Jury service is a necessary but painful duty. It is also economically damaging. We drag people (mainly from the private sector) away from their work. This can be particularly troubling for small businesses and start-ups; where the loss of a key person can essentially shut down the entire operation. Indeed there have been instances where jury service (which can last months) has led to the closure of small companies.

The good news is, there is a simple answer. With record levels of worklessness among working age people, why not make those claiming benefits first in line for jury service?

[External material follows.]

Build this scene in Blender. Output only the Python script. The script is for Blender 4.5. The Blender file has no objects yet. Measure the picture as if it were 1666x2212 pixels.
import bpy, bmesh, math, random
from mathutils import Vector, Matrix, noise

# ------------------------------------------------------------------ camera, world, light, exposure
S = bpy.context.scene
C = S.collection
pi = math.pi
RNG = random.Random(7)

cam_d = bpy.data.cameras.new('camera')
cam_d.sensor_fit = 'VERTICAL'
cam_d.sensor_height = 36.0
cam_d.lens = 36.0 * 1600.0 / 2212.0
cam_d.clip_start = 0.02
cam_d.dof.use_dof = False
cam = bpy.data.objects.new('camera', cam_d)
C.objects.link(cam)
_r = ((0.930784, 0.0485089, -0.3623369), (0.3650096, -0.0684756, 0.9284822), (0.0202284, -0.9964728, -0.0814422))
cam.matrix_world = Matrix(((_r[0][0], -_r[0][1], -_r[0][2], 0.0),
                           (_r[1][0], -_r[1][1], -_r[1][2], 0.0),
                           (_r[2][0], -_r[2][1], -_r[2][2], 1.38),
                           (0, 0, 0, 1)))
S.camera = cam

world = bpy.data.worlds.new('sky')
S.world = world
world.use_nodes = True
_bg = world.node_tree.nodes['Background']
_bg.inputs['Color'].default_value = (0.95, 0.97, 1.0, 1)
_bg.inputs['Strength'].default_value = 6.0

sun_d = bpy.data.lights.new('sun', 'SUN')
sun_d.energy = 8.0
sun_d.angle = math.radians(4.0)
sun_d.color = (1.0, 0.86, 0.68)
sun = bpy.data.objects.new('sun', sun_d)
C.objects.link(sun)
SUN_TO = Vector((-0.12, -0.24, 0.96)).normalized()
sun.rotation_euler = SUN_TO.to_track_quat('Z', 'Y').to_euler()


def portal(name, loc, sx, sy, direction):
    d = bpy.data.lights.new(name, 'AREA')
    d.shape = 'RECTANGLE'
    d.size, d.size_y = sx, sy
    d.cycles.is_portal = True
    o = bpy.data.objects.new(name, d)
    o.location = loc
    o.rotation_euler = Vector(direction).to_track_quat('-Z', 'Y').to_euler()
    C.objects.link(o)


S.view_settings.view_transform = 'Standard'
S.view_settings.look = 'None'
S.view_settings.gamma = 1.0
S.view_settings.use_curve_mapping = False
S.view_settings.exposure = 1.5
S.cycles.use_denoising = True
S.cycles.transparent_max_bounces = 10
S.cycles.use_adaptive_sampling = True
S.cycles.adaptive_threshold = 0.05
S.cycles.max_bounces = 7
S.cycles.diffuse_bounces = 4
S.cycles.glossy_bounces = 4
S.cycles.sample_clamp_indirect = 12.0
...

This has many economic advantages. Most obviously, it avoids pulling productive workers out of the economy. And it saves the government money. The state has to compensate workers for lost wages during jury service. But if someone is on benefits, nothing extra has to be paid.

Thirdly, the potential for endless rounds of jury service would encourage anyone who could do so to get back to work, reducing the explosion in worklessness.

And there is another advantage to jury service for the workless. Long term benefits that leave people out of work invariably make those people sicker. That is because they lose social contact, self-esteem, confidence and physical activity. All these basic things are vital for good health. Lying in bed home alone makes people sick, overweight and depressed very quickly. From then on, it is much more difficult to ever get them back into work; and much more likely they will need ever more NHS and social care services. This is tragically one of the key reasons why our sickness bill is inexorably rising.

But jury service would ensure claimants got up in the morning, dressed smartly, got out of the house, interacted socially and performed a valuable social service, all while exercising their bodies and their brains. It may be unpleasant work, but it is much more likely to keep claimants healthier than staying at home. And because you can perform jury service sat in a chair, this can even apply to those who are disabled.

Prioritising jury service for benefits claimants is an easy hack that grows the economy, helps small businesses, saves the government money, and cuts benefits claimants. Right now, we need some quick and popular wins like this.